┌──

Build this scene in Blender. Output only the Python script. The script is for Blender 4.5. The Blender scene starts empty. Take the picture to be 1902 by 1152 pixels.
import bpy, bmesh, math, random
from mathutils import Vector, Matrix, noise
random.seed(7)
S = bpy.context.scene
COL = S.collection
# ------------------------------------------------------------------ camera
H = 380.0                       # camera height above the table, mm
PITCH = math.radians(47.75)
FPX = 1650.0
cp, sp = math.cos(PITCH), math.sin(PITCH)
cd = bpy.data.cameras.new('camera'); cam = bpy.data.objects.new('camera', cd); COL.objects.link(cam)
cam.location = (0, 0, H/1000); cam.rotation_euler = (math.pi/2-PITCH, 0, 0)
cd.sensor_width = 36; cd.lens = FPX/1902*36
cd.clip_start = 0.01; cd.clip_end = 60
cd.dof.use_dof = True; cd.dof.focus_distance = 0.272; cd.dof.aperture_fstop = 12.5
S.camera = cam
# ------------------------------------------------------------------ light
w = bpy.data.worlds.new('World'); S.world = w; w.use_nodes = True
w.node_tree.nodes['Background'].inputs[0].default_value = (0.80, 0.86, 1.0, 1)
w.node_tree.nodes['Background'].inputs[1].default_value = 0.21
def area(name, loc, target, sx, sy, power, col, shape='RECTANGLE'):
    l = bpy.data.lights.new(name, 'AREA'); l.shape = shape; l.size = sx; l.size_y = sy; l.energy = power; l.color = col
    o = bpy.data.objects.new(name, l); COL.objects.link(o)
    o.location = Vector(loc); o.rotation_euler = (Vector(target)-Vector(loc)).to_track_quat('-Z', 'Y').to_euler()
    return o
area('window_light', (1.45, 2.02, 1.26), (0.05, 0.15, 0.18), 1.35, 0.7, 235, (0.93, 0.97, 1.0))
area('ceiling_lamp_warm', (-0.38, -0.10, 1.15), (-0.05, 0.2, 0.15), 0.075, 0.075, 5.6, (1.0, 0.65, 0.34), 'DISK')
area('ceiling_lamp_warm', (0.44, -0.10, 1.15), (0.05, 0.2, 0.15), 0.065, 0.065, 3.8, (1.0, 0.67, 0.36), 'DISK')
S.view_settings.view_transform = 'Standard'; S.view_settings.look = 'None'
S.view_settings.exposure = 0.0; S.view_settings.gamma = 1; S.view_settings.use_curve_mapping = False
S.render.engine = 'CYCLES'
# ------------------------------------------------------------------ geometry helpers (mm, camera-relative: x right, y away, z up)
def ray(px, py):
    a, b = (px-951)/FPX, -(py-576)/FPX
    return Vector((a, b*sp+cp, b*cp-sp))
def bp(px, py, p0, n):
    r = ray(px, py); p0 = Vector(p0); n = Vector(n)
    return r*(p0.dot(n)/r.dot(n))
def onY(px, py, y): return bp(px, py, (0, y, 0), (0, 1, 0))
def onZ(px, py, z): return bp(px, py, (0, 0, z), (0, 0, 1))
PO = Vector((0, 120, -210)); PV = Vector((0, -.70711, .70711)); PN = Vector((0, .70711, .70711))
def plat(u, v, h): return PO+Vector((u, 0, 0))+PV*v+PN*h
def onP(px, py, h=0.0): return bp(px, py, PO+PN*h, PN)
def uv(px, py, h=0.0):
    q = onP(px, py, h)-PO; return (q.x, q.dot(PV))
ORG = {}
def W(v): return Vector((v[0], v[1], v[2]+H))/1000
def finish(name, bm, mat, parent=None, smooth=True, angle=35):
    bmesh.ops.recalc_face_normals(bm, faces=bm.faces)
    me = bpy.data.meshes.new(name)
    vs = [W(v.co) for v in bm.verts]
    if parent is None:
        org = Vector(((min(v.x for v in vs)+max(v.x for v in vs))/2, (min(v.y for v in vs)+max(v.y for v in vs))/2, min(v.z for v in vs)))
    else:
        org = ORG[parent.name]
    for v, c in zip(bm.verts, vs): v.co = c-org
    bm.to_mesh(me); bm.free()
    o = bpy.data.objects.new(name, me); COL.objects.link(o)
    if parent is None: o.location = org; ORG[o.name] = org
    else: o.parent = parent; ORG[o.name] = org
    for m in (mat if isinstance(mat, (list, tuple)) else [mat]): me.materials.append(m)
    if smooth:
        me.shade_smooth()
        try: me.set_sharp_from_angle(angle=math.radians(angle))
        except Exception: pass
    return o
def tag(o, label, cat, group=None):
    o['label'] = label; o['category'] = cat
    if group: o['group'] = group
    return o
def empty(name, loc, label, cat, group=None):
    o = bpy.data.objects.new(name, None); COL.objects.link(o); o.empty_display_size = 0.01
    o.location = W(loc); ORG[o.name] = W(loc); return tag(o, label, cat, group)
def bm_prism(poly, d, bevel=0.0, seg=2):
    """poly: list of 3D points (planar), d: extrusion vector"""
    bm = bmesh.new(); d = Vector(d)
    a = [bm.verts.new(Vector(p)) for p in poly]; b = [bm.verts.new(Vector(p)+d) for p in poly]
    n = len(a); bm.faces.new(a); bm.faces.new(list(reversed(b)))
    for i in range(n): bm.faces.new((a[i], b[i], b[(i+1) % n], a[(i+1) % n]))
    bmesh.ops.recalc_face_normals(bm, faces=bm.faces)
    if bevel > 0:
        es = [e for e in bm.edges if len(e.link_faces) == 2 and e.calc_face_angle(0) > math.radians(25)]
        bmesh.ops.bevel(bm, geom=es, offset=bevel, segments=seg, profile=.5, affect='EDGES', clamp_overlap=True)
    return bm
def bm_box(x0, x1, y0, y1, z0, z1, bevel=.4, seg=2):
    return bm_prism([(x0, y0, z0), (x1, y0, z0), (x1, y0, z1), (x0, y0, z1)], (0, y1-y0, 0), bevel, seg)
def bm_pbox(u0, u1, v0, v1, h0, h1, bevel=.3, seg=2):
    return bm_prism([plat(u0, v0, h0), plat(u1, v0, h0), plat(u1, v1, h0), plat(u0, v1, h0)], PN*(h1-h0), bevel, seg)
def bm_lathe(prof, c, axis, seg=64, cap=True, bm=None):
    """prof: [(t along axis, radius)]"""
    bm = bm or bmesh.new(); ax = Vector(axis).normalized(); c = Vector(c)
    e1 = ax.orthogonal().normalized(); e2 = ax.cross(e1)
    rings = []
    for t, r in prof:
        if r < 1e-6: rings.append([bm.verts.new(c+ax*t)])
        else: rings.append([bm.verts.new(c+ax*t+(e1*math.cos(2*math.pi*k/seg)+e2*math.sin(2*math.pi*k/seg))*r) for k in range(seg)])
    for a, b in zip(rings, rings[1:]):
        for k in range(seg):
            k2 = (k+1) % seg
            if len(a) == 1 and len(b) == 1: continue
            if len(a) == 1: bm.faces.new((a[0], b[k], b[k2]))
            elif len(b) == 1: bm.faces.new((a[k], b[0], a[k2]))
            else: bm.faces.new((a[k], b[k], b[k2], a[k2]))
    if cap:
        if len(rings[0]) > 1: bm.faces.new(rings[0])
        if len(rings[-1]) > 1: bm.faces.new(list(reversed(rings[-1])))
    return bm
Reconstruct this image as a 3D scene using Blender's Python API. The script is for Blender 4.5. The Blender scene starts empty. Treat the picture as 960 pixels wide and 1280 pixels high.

└──

§ **Problem**: Copy out the full listing exactly.

§ **Problem solution**:
Build this scene in Blender. Output only the Python script. The script is for Blender 4.5. The Blender scene starts empty. Take the picture to be 1902 by 1152 pixels.
import bpy, bmesh, math, random
from mathutils import Vector, Matrix, noise
random.seed(7)
S = bpy.context.scene
COL = S.collection
# ------------------------------------------------------------------ camera
H = 380.0                       # camera height above the table, mm
PITCH = math.radians(47.75)
FPX = 1650.0
cp, sp = math.cos(PITCH), math.sin(PITCH)
cd = bpy.data.cameras.new('camera'); cam = bpy.data.objects.new('camera', cd); COL.objects.link(cam)
cam.location = (0, 0, H/1000); cam.rotation_euler = (math.pi/2-PITCH, 0, 0)
cd.sensor_width = 36; cd.lens = FPX/1902*36
cd.clip_start = 0.01; cd.clip_end = 60
cd.dof.use_dof = True; cd.dof.focus_distance = 0.272; cd.dof.aperture_fstop = 12.5
S.camera = cam
# ------------------------------------------------------------------ light
w = bpy.data.worlds.new('World'); S.world = w; w.use_nodes = True
w.node_tree.nodes['Background'].inputs[0].default_value = (0.80, 0.86, 1.0, 1)
w.node_tree.nodes['Background'].inputs[1].default_value = 0.21
def area(name, loc, target, sx, sy, power, col, shape='RECTANGLE'):
    l = bpy.data.lights.new(name, 'AREA'); l.shape = shape; l.size = sx; l.size_y = sy; l.energy = power; l.color = col
    o = bpy.data.objects.new(name, l); COL.objects.link(o)
    o.location = Vector(loc); o.rotation_euler = (Vector(target)-Vector(loc)).to_track_quat('-Z', 'Y').to_euler()
    return o
area('window_light', (1.45, 2.02, 1.26), (0.05, 0.15, 0.18), 1.35, 0.7, 235, (0.93, 0.97, 1.0))
area('ceiling_lamp_warm', (-0.38, -0.10, 1.15), (-0.05, 0.2, 0.15), 0.075, 0.075, 5.6, (1.0, 0.65, 0.34), 'DISK')
area('ceiling_lamp_warm', (0.44, -0.10, 1.15), (0.05, 0.2, 0.15), 0.065, 0.065, 3.8, (1.0, 0.67, 0.36), 'DISK')
S.view_settings.view_transform = 'Standard'; S.view_settings.look = 'None'
S.view_settings.exposure = 0.0; S.view_settings.gamma = 1; S.view_settings.use_curve_mapping = False
S.render.engine = 'CYCLES'
# ------------------------------------------------------------------ geometry helpers (mm, camera-relative: x right, y away, z up)
def ray(px, py):
    a, b = (px-951)/FPX, -(py-576)/FPX
    return Vector((a, b*sp+cp, b*cp-sp))
def bp(px, py, p0, n):
    r = ray(px, py); p0 = Vector(p0); n = Vector(n)
    return r*(p0.dot(n)/r.dot(n))
def onY(px, py, y): return bp(px, py, (0, y, 0), (0, 1, 0))
def onZ(px, py, z): return bp(px, py, (0, 0, z), (0, 0, 1))
PO = Vector((0, 120, -210)); PV = Vector((0, -.70711, .70711)); PN = Vector((0, .70711, .70711))
def plat(u, v, h): return PO+Vector((u, 0, 0))+PV*v+PN*h
def onP(px, py, h=0.0): return bp(px, py, PO+PN*h, PN)
def uv(px, py, h=0.0):
    q = onP(px, py, h)-PO; return (q.x, q.dot(PV))
ORG = {}
def W(v): return Vector((v[0], v[1], v[2]+H))/1000
def finish(name, bm, mat, parent=None, smooth=True, angle=35):
    bmesh.ops.recalc_face_normals(bm, faces=bm.faces)
    me = bpy.data.meshes.new(name)
    vs = [W(v.co) for v in bm.verts]
    if parent is None:
        org = Vector(((min(v.x for v in vs)+max(v.x for v in vs))/2, (min(v.y for v in vs)+max(v.y for v in vs))/2, min(v.z for v in vs)))
    else:
        org = ORG[parent.name]
    for v, c in zip(bm.verts, vs): v.co = c-org
    bm.to_mesh(me); bm.free()
    o = bpy.data.objects.new(name, me); COL.objects.link(o)
    if parent is None: o.location = org; ORG[o.name] = org
    else: o.parent = parent; ORG[o.name] = org
    for m in (mat if isinstance(mat, (list, tuple)) else [mat]): me.materials.append(m)
    if smooth:
        me.shade_smooth()
        try: me.set_sharp_from_angle(angle=math.radians(angle))
        except Exception: pass
    return o
def tag(o, label, cat, group=None):
    o['label'] = label; o['category'] = cat
    if group: o['group'] = group
    return o
def empty(name, loc, label, cat, group=None):
    o = bpy.data.objects.new(name, None); COL.objects.link(o); o.empty_display_size = 0.01
    o.location = W(loc); ORG[o.name] = W(loc); return tag(o, label, cat, group)
def bm_prism(poly, d, bevel=0.0, seg=2):
    """poly: list of 3D points (planar), d: extrusion vector"""
    bm = bmesh.new(); d = Vector(d)
    a = [bm.verts.new(Vector(p)) for p in poly]; b = [bm.verts.new(Vector(p)+d) for p in poly]
    n = len(a); bm.faces.new(a); bm.faces.new(list(reversed(b)))
    for i in range(n): bm.faces.new((a[i], b[i], b[(i+1) % n], a[(i+1) % n]))
    bmesh.ops.recalc_face_normals(bm, faces=bm.faces)
    if bevel > 0:
        es = [e for e in bm.edges if len(e.link_faces) == 2 and e.calc_face_angle(0) > math.radians(25)]
        bmesh.ops.bevel(bm, geom=es, offset=bevel, segments=seg, profile=.5, affect='EDGES', clamp_overlap=True)
    return bm
def bm_box(x0, x1, y0, y1, z0, z1, bevel=.4, seg=2):
    return bm_prism([(x0, y0, z0), (x1, y0, z0), (x1, y0, z1), (x0, y0, z1)], (0, y1-y0, 0), bevel, seg)
def bm_pbox(u0, u1, v0, v1, h0, h1, bevel=.3, seg=2):
    return bm_prism([plat(u0, v0, h0), plat(u1, v0, h0), plat(u1, v1, h0), plat(u0, v1, h0)], PN*(h1-h0), bevel, seg)
def bm_lathe(prof, c, axis, seg=64, cap=True, bm=None):
    """prof: [(t along axis, radius)]"""
    bm = bm or bmesh.new(); ax = Vector(axis).normalized(); c = Vector(c)
    e1 = ax.orthogonal().normalized(); e2 = ax.cross(e1)
    rings = []
    for t, r in prof:
        if r < 1e-6: rings.append([bm.verts.new(c+ax*t)])
        else: rings.append([bm.verts.new(c+ax*t+(e1*math.cos(2*math.pi*k/seg)+e2*math.sin(2*math.pi*k/seg))*r) for k in range(seg)])
    for a, b in zip(rings, rings[1:]):
        for k in range(seg):
            k2 = (k+1) % seg
            if len(a) == 1 and len(b) == 1: continue
            if len(a) == 1: bm.faces.new((a[0], b[k], b[k2]))
            elif len(b) == 1: bm.faces.new((a[k], b[0], a[k2]))
            else: bm.faces.new((a[k], b[k], b[k2], a[k2]))
    if cap:
        if len(rings[0]) > 1: bm.faces.new(rings[0])
        if len(rings[-1]) > 1: bm.faces.new(list(reversed(rings[-1])))
    return bm
Reconstruct this image as a 3D scene using Blender's Python API. The script is for Blender 4.5. The Blender scene starts empty. Treat the picture as 960 pixels wide and 1280 pixels high.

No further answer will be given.